Sensibilità politiche a parte, c’è una grande e trasversale ipocrisia in questa manovra, facilmente visibile a chi non è nato da piedi e con la sveglia al collo. Chiunque abbia un minimo di sale in zucca capirà facilmente che con una legge elettorale a doppio turno - indipendentemente dalla bontà del candidato - l’unica precondizione per aspirare alla vittoria è quella di presentarsi uniti puntando ad arrivare al ballottaggio. Ovviamente a condizione che i partiti in campo abbiano un minimo di percezione della realtà e non siano convinti di essere elettoralmente autosufficienti. Dato che i leader del centrodestra non hanno mai dichiarato di essere Napoleone Bonaparte e non sembrano quindi necessitare di un urgente trattamento sanitario obbligatorio, verrebbe da chiedersi cosa ci sia in gioco di tanto succulento da indurli a consegnare Roma prima ancora di combattere. Qualcuno come Salvini evoca un redivivo Patto del Nazareno ed un presunto accordo di desistenza tra Berlusconi e Renzi che in cambio assicurerebbe al Cavaliere il blocco di tutte quelle leggi potenzialmente nocive per il Gruppo Mediaset. Noi che non siamo in grado di leggere il futuro ma di interpretare il presente crediamo che, quand’anche ciò fosse tecnicamente possibile, restituirebbe una visione quantomeno parziale della vicenda spiegando il comportamento di Forza Italia ma non quello del duo Meloni-Salvini.
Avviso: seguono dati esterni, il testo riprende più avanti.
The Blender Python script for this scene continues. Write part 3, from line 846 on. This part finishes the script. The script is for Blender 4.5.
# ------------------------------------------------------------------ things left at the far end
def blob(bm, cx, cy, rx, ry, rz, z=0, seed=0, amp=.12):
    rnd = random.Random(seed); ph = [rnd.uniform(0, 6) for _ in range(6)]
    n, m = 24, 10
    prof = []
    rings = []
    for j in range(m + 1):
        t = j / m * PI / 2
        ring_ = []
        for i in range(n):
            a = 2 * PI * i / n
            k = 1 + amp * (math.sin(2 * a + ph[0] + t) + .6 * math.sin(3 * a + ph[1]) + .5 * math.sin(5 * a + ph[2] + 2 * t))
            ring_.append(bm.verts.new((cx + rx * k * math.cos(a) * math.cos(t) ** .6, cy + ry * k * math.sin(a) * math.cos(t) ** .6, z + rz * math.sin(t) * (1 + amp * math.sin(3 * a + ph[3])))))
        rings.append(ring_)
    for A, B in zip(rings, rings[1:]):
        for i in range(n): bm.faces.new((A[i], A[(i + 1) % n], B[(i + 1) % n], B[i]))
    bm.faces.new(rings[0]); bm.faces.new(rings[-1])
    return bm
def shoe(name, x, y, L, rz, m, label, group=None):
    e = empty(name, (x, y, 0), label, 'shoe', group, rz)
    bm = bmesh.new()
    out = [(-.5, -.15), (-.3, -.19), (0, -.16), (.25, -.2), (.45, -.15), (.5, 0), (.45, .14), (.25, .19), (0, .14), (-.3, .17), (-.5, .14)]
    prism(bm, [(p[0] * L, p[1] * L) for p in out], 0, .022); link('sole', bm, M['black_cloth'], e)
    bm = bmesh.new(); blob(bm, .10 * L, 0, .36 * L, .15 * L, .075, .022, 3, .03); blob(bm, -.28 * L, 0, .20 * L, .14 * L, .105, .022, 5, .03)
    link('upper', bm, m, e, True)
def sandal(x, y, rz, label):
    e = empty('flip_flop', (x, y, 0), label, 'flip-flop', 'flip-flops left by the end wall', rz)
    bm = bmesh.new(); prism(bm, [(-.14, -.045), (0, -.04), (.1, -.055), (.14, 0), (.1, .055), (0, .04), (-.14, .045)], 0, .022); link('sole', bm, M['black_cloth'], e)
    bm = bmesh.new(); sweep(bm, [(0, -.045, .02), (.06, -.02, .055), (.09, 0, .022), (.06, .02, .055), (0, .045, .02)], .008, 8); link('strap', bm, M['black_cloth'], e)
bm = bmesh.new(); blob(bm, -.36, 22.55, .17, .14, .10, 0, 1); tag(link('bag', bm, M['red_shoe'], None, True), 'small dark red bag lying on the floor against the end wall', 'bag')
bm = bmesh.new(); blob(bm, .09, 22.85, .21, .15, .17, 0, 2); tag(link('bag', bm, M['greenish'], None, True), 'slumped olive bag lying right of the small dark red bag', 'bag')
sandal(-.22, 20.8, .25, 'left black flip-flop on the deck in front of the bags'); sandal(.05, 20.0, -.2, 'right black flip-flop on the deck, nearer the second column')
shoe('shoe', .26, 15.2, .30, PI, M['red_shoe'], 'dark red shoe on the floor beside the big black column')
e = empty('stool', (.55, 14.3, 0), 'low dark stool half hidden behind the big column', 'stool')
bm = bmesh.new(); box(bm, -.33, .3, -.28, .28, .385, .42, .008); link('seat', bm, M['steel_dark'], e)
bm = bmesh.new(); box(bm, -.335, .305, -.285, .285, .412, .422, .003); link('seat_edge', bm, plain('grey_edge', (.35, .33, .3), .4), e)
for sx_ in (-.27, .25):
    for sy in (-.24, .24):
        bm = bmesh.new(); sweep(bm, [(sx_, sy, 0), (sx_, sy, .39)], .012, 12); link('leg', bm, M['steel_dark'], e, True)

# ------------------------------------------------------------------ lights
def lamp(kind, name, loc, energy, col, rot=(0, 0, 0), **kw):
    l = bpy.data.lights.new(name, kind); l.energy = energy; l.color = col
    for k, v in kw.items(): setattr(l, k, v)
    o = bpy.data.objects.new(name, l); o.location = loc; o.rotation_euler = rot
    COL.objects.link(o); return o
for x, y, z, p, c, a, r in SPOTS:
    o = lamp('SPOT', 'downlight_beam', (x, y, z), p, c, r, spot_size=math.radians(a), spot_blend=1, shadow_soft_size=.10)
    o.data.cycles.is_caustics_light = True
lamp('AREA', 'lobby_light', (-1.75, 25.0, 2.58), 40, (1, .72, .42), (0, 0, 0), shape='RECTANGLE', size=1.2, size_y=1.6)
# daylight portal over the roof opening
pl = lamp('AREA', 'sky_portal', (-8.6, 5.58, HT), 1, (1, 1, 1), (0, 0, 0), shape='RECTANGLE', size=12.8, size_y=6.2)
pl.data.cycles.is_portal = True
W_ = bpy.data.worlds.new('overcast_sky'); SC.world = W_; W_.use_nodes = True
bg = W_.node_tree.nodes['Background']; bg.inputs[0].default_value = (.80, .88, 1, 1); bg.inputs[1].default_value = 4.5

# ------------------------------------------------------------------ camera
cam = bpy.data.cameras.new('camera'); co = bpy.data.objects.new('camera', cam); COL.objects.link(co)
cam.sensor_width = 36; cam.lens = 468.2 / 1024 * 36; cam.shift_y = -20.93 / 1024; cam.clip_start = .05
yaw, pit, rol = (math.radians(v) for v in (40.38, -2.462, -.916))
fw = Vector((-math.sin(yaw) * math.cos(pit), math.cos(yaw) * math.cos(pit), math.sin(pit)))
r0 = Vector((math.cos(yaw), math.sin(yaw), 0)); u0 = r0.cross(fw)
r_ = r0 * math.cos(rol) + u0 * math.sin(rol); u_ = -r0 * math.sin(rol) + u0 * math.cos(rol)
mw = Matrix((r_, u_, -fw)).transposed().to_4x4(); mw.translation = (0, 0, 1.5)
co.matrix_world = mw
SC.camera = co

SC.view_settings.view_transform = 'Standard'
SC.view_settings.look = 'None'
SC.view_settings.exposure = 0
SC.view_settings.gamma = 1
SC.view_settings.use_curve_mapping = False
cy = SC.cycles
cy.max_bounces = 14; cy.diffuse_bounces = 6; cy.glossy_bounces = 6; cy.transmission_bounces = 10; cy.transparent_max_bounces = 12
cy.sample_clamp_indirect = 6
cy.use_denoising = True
Diciamo che è in atto un’Opa ostile sul centrodestra e che il duo in questione (legittimamente, per carità) ha approfittato della debolezza innegabile di Berlusconi in questo frangente per sferrare l’attacco finale nel tentativo di imporsi come forza trainante del centrodestra dopo vent’anni di subalternità allo strapotere forzista. Il tentativo non era quello di mettersi in proprio, ma di trasformare il padrone di sempre in garzone di bottega imponendogli scelte alle quali ritenevano si sarebbe alla fine piegato per non scomparire definitivamente nell’irrilevanza elettorale. Il tutto cercando di traslare l’operazione compiuta su Roma in un quadro più squisitamente nazionale. Come a dire: da una parte c’è il fronte egemonico che appoggia la Meloni, dall’altra c’è Marchini su cui poniamo il veto per non allargare la platea dei contendenti o eventuali assi che rafforzino Forza Italia e residualmente c’è Berlusconi che, schiacciato, sarà costretto a venirci dietro se non vorrà morire politicamente abbracciato alla salma di Bertolaso.

Sullo sfondo il Comune di Roma, che in questa vicenda funge solo da triste panorama deturpato dall’incuria di chi non se n’è occupato prima e dalle ambizioni di chi approfitta di una partita amministrativa per raggiungere obiettivi ultronei rispetto alle sorti della città. Adesso la temuta prova di forza a destra è dietro l’angolo e chi prenderà un voto in più avrà ipotecato la leadership nazionale: non conta vincere ma arrivare una spanna sopra all’avversario interno, dimostrandone l’inconsistenza e magari perdendo onorevolmente al ballottaggio.

Solo che Berlusconi non si è fatto trovare pronto a farsi sbranare perché, aderendo al progetto di Marchini (per la prima volta si è dovuto piegare a scegliere e non ad essere scelto), ha di fatto lasciato intendere che un risultato migliore rispetto al duo lepenista proietterebbe automaticamente il costruttore romano alla guida del centrodestra come suo successore designato. Berlusconi ha abdicato ed è stato costretto a farlo per una questione di onore, per non farsi insolentire e trattare pubblicamente come un vecchio rimbambito ostinato a non schiodarsi da una leadership nella quale crede ormai solo lui. L’unica consolazione è che, se vincesse Marchini, Berlusconi lascerebbe avendo per l’ennesima volta determinato le vicende del suo campo. Tralasciando le rivendicazioni, noi non crediamo che in questa vicenda il torto e la ragione siano nettamente da una parte piuttosto che dall’altra: sono due visioni di centrodestra alternative che hanno pari dignità e ragion d’essere. D’altronde i passaggi di testimone alla guida dei partiti (o delle coalizioni) non sono mai senza strappi e aspri scontri. Adesso la palla è in mano ai cittadini che, attraverso questo voto amministrativo, saranno chiamati a scegliere anche il centrodestra di domani. Tutto ciò è scandaloso o immorale? No, questa operazione è assolutamente in linea con le ragioni della politica. Ma non chiamatele elezioni amministrative e non veniteci a parlare del bene dei romani.